Available data
+===+

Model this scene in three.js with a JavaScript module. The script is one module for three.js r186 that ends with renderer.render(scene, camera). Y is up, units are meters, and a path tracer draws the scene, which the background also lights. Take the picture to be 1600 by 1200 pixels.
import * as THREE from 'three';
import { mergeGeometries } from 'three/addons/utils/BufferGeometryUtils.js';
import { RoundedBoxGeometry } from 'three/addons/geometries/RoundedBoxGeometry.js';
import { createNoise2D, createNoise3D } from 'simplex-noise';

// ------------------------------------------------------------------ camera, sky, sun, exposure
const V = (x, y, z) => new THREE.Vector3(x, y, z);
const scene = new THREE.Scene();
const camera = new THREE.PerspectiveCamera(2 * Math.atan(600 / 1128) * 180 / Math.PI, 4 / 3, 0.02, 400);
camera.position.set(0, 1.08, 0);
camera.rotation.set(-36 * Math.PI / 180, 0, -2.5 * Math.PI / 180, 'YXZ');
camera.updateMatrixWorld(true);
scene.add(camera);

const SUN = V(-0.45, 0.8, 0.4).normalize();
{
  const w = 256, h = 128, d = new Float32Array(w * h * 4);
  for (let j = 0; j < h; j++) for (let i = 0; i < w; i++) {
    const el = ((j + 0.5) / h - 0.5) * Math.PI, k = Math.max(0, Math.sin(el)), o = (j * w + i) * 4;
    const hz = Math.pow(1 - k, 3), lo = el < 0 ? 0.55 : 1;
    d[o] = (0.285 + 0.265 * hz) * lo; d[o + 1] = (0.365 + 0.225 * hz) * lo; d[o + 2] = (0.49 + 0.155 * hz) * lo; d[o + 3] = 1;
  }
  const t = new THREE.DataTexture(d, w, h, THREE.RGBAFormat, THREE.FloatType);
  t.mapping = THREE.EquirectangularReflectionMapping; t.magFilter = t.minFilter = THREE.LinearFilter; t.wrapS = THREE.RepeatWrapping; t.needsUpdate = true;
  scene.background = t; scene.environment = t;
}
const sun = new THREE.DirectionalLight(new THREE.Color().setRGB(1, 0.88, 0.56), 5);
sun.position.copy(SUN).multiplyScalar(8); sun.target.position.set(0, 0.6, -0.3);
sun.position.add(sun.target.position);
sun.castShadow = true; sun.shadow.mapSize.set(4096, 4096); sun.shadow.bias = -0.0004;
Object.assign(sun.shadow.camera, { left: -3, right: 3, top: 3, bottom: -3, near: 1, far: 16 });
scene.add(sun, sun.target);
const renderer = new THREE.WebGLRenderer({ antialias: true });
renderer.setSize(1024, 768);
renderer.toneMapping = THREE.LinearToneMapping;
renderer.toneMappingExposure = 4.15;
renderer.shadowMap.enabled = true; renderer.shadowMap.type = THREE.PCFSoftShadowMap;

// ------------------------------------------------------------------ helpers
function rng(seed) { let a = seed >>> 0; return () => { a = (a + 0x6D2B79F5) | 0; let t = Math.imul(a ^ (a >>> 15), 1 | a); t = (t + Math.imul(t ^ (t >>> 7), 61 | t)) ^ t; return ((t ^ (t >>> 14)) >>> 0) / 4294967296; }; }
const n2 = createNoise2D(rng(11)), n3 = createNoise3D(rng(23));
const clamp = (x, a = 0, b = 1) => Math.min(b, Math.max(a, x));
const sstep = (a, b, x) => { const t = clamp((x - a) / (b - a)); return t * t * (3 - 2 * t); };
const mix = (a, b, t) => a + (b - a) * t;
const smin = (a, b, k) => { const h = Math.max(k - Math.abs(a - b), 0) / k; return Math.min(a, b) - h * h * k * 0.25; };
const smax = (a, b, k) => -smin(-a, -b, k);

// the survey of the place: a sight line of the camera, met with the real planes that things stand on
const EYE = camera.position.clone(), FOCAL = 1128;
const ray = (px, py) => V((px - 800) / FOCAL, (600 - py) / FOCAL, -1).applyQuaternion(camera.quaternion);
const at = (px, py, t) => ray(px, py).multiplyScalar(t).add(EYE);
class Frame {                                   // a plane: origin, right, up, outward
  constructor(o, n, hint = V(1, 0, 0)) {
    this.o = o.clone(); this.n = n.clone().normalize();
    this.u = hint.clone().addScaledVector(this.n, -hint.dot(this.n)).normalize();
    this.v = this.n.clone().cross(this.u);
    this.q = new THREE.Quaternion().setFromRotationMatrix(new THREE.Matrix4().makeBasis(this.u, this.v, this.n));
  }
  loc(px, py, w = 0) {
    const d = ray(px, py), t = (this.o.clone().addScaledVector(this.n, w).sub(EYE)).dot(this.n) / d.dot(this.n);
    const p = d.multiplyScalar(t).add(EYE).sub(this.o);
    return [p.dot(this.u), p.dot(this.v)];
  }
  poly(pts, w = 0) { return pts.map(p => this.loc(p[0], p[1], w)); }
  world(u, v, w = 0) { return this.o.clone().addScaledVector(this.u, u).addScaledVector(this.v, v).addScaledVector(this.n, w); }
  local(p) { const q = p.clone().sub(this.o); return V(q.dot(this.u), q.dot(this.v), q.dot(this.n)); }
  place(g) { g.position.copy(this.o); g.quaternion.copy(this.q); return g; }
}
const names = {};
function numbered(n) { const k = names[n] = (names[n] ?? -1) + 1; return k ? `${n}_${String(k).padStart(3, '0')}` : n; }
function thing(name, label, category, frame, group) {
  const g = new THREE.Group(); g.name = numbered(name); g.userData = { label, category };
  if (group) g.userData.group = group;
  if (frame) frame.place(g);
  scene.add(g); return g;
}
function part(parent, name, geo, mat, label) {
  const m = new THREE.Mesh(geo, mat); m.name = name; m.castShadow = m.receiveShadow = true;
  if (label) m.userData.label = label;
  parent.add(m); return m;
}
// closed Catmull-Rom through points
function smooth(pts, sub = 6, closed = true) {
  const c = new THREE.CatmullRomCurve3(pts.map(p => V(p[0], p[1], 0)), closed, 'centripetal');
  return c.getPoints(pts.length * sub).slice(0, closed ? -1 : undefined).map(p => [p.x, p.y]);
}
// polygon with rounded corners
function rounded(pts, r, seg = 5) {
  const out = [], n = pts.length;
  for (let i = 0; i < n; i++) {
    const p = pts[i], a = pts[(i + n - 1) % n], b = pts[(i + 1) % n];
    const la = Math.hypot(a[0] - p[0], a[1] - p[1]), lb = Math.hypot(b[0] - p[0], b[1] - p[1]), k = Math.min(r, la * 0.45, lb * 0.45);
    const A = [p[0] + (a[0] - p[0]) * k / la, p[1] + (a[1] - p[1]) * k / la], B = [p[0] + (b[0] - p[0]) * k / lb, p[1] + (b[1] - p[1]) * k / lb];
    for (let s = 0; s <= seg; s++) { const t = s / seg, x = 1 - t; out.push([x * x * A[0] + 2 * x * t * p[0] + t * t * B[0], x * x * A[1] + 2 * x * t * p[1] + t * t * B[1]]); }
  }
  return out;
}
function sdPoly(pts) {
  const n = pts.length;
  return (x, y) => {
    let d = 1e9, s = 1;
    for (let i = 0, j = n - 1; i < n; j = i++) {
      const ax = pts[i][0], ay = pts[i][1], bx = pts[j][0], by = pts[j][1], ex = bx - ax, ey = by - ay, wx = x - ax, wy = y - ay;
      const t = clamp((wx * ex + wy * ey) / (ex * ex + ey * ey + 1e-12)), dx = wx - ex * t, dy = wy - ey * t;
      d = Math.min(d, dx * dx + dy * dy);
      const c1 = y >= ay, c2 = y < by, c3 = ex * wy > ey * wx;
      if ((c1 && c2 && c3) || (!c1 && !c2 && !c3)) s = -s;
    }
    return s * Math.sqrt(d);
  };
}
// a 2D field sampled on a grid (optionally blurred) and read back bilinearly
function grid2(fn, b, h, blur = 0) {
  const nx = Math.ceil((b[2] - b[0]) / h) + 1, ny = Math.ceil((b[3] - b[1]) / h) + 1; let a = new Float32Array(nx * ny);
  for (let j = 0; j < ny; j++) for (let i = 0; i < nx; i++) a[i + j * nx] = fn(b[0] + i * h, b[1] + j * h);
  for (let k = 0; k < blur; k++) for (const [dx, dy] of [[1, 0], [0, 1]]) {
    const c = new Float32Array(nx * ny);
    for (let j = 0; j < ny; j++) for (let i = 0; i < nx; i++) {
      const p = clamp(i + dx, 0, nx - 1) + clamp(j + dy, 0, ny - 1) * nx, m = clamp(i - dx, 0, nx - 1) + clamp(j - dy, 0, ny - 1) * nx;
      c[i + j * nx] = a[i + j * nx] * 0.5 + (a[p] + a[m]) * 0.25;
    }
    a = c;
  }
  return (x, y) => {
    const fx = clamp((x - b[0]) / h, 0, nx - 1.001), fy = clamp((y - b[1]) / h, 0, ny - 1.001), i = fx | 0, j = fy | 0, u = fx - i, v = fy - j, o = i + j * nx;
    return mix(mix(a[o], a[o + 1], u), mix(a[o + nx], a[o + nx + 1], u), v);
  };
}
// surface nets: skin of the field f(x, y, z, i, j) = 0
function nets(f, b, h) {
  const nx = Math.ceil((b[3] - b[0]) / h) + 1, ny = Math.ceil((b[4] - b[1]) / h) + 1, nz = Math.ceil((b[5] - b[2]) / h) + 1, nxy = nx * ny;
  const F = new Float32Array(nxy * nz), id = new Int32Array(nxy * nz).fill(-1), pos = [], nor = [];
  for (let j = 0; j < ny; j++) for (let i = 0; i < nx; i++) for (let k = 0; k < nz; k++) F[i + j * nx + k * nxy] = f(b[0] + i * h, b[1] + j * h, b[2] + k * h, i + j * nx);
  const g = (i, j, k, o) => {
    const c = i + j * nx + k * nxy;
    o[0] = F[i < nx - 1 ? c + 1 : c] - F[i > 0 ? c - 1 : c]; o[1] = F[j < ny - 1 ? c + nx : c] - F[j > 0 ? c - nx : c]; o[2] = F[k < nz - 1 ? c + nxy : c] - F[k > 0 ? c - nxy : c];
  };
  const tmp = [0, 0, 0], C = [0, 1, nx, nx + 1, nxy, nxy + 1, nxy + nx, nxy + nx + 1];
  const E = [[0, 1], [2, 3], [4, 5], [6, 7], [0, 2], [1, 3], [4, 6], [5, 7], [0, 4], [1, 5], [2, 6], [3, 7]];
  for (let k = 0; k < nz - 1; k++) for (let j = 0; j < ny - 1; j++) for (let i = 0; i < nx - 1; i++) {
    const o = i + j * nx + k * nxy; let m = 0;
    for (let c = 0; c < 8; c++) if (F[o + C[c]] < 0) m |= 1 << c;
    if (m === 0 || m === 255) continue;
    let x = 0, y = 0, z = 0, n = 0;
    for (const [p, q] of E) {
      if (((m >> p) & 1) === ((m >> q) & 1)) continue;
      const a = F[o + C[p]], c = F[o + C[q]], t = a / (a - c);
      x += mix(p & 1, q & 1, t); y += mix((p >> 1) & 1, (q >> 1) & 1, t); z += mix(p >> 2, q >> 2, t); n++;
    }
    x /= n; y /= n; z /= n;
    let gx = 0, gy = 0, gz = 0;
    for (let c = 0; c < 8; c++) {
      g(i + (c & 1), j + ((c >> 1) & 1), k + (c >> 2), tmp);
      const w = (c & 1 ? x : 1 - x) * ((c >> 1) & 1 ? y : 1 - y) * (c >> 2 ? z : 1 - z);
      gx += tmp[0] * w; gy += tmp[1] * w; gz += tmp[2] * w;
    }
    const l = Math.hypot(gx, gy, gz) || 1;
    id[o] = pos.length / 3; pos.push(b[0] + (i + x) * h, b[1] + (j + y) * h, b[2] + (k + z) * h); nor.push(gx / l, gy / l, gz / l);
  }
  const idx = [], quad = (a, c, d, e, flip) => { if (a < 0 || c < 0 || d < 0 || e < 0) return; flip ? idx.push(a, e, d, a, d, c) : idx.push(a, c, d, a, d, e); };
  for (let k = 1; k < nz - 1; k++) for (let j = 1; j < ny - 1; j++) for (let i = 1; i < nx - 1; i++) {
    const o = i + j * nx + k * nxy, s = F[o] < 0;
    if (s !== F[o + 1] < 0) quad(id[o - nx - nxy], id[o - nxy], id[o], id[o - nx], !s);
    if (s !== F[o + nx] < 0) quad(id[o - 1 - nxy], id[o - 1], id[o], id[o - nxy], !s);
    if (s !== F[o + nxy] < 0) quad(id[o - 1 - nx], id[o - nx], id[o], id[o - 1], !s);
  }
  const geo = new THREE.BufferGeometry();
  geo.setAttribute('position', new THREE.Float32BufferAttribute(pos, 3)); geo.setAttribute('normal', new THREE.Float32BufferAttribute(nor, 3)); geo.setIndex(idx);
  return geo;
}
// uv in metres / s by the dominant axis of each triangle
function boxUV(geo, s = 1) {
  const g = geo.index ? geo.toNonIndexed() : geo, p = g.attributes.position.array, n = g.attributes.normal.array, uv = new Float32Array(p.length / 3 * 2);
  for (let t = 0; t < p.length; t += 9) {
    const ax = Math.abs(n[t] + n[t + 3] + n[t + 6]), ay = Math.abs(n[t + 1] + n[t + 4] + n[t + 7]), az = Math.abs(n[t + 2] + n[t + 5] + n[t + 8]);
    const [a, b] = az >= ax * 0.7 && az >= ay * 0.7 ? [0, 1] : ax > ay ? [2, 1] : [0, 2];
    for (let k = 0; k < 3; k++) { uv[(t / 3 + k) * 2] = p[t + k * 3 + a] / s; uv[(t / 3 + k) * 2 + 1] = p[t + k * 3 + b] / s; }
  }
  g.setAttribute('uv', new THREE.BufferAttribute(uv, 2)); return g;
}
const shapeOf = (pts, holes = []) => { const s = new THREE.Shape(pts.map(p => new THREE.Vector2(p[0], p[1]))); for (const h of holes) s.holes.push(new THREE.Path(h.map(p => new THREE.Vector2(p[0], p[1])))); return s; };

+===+

Problem statement
Word for word, reproduce the listing above from its start up to and including the line that has "scene.add(camera);". Give only those lines.

Output below
Model this scene in three.js with a JavaScript module. The script is one module for three.js r186 that ends with renderer.render(scene, camera). Y is up, units are meters, and a path tracer draws the scene, which the background also lights. Take the picture to be 1600 by 1200 pixels.
import * as THREE from 'three';
import { mergeGeometries } from 'three/addons/utils/BufferGeometryUtils.js';
import { RoundedBoxGeometry } from 'three/addons/geometries/RoundedBoxGeometry.js';
import { createNoise2D, createNoise3D } from 'simplex-noise';

// ------------------------------------------------------------------ camera, sky, sun, exposure
const V = (x, y, z) => new THREE.Vector3(x, y, z);
const scene = new THREE.Scene();
const camera = new THREE.PerspectiveCamera(2 * Math.atan(600 / 1128) * 180 / Math.PI, 4 / 3, 0.02, 400);
camera.position.set(0, 1.08, 0);
camera.rotation.set(-36 * Math.PI / 180, 0, -2.5 * Math.PI / 180, 'YXZ');
camera.updateMatrixWorld(true);
scene.add(camera);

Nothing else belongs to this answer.